As PRPs, the landowners cannot conduct any remedial action absent EPA approval. To ensure a single EPA-led cleanup effort, Section 122(e)(6) of CERCLA requires that, once a remedial investigation and feasibility study is underway, no PRP may perform any remedial action absent EPA approval. Here, EPA’s selected remedy for Anaconda Smelter Superfund site was determined to be protective of human health and the environment. Nevertheless, the landowners pursued additional restoration damages to purportedly reduce arsenic levels to 6% of the standard set by EPA, excavate to twice the depth selected by the EPA, and implement a groundwater treatment plan that the EPA previously considered and rejected as too costly and unnecessary to secure safe drinking water. Plaintiffs actions, if left unchecked, could conflict with the agency’s selected remedial action (e.g. plaintiffs could excavate contaminated soil that was deliberately capped in place). In order to avoid such conflict, any remedial action proposed by the landowners must be approved by the EPA, thereby ensuring the agency maintains ultimate authority over selection and implementation of a remedy. The Court remanded the matter for further proceedings consistent with this holding and advised that the EPA approval process could potentially ameliorate any conflict between the EPA’s selected remedial action and the additional remediation proposed by the landowners.

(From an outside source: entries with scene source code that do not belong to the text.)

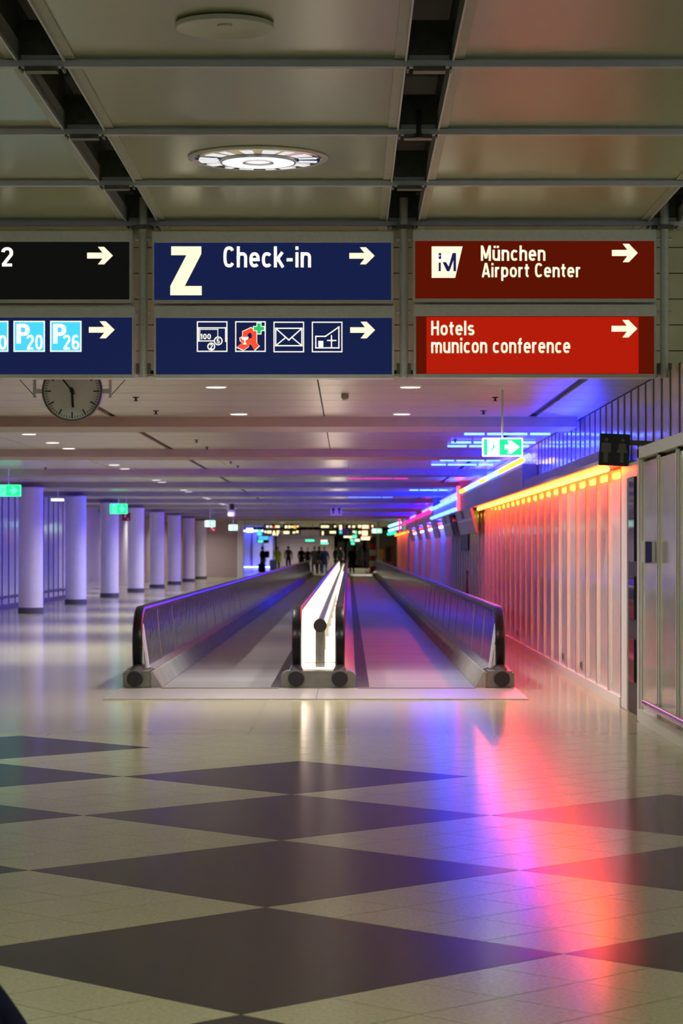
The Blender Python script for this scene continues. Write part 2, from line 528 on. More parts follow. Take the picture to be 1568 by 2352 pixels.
def put_tile(cx, cy, half, me, mname, single):
    poly = square(cx, cy, half)
    full = True
    for ax, lim, less in ((0, X_L, False), (0, X_R, True), (1, Y_B, False), (1, YF, True)):
        if any((p[ax] > lim if less else p[ax] < lim) for p in poly):
            full = False
            poly = clip(poly, ax, lim, less)
            if len(poly) < 3: return
    if not single:
        far_tiles.prism_z(poly, -0.02, 0.0); return
    if full: piece('floor_tile', me, (cx, cy, 0), floor)
    else:
        lo = [(p[0] - cx, p[1] - cy) for p in poly]
        piece('floor_tile', MB().prism_z(lo, -0.02, 0.0).mesh('floor_tile', mname, Vector()), (cx, cy, 0), floor)
for i in range(-16, 18):
    for j in range(-16, 18):
        c = uv(i + 0.5, j + 0.5)
        if not (X_L - 1.2 < c[0] < X_R + 1.2 and Y_B - 1.2 < c[1] < YF + 1.2): continue
        if is_dark(*c):
            put_tile(c[0], c[1], DG / 2 - g, dark_me, 'tile_dark', True)
        else:
            for a in range(4):
                for b_ in range(4):
                    t = uv(i + (a + 0.5) / 4, j + (b_ + 0.5) / 4)
                    d = t[1]
                    vis = d > 7.0 and -0.150 * d - 0.3 < t[0] < 0.145 * d + 0.3
                    n_light += vis
                    put_tile(t[0], t[1], DG / 8 - g, light_me, 'tile_light', vis)
tag(far_tiles.build('floor_tile_rest', 'tile_light', floor), kind='stuff')
print('single light tiles', n_light)

# ---- high ceiling over the signs: panels between dark slots, cross strips
SX = [0.5 + 2.4 * k for k in range(-4, 4)]
SY = [21.9 - 2.4 * j for j in range(0, 12)]
ceil_up = tag(MB().box(-9.3, 7.9, -4.7, D0, 4.96, 5.05).build('ceiling_upper', 'slot_dark'), kind='structure')
def panel_mesh(dep, far=False):
    m = MB()
    hw, hd = 1.2 - 0.14, dep / 2
    m.box(-hw + 0.075, hw - 0.075, -hd, hd, 0.012, 0.05, 0)
    for s in (-1, 1):
        m.box(s * hw, s * (hw - 0.075), -hd, hd, 0.0, 0.05, 1)
        m.box(s * hw, s * (hw - 0.012), -hd, hd, -0.02, 0.12, 2)
    return m.mesh('ceiling_panel', ['panel_upper', 'panel_edge', 'alu'], Vector())
pm = panel_mesh(2.4 - 0.02); pm_s = panel_mesh(D0 - 21.9 - 0.02)
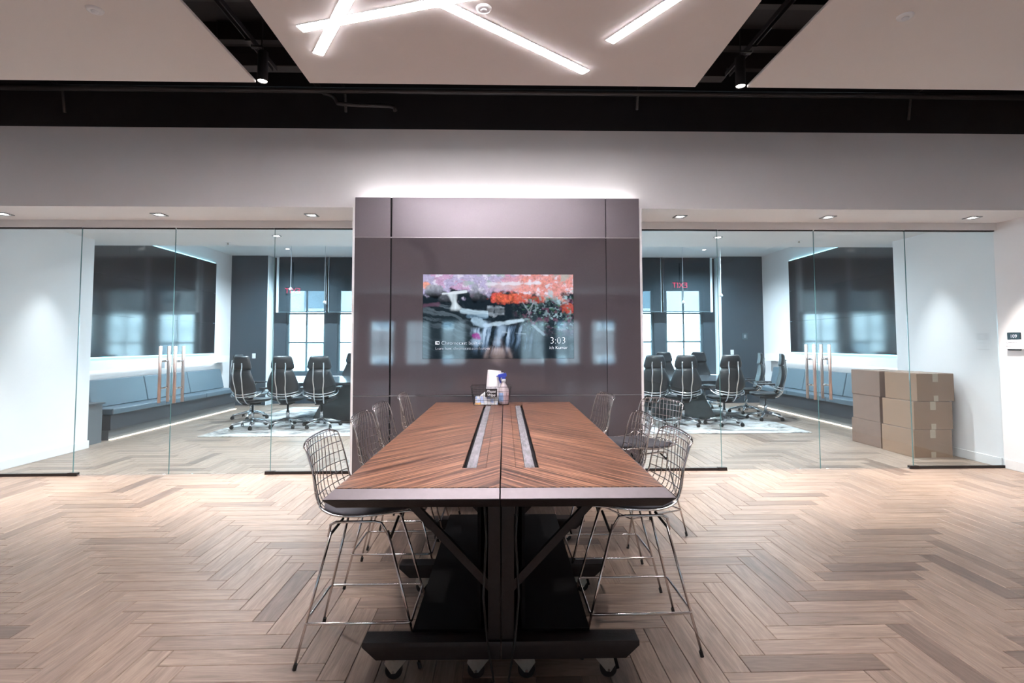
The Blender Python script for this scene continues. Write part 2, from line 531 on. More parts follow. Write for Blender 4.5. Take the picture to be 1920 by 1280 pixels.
# ---- bulkhead wall above the glass (white below, black above)
sbox('wall_bulkhead', 'white_paint', 'white bulkhead wall band above the glass walls', XL - .1, XR + .1, 5.34, GY + .10, 2.79, 3.595)
sbox('wall_upper', 'black_paint', 'black painted upper wall above the white bulkhead', XL - .6, XR + .6, 5.34, GY + .10, 3.595, 4.42)
# header strip over the glass
sbox('trim_2', 'soffit_paint', 'white header strip above the glass walls left of the grey panel', XL, -1.43, GY - .045, GY + .10, 2.712, 2.79)
sbox('trim_3', 'soffit_paint', 'white header strip above the glass walls right of the grey panel', 1.43, XR, GY - .045, GY + .10, 2.712, 2.79)
# ---- side walls
sbox('wall_left', 'white_paint', 'white side wall on the left', XL - .66, XL, RY, PY, -.1, 4.42)
sbox('wall_right', 'white_paint', 'white side wall on the right', XR, XR + .66, RY, PY, -.1, 4.42)


def baseboard(name, x0, x1, y0, y1, label):
    bm = bm_new(); box(bm, x0, x1, y0, y1, 0, .105); bevel(bm, .004)
    return struct(name, bm, 'soffit_paint', label)


baseboard('baseboard_left', XL - .002, XL + .014, GY + .02, PY + .015, 'white baseboard along the left corridor wall behind the glass')
baseboard('baseboard_right', XR - .014, XR + .002, GY + .02, PY + .015, 'white baseboard along the right corridor wall behind the glass')
baseboard('baseboard_front', XR - .014, XR + .002, RY, GY - .02, 'white baseboard on the right wall in front of the glass')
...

This case may have a chilling effect on CERCLA settlements with regulators. CERCLA is designed to incentivize settlement by capping a settling party’s liability through both covenants by the regulator not to sue and by protecting a settling party against contribution claims of other PRPs. Now that the Supreme Court has determined that a settling PRP may also be liable for private landowners’ state law claims for restoration damages in excess of that required by CERCLA and in excess of the remedial action plan selected by the EPA, incentives for a PRP to settle might likewise be reduced.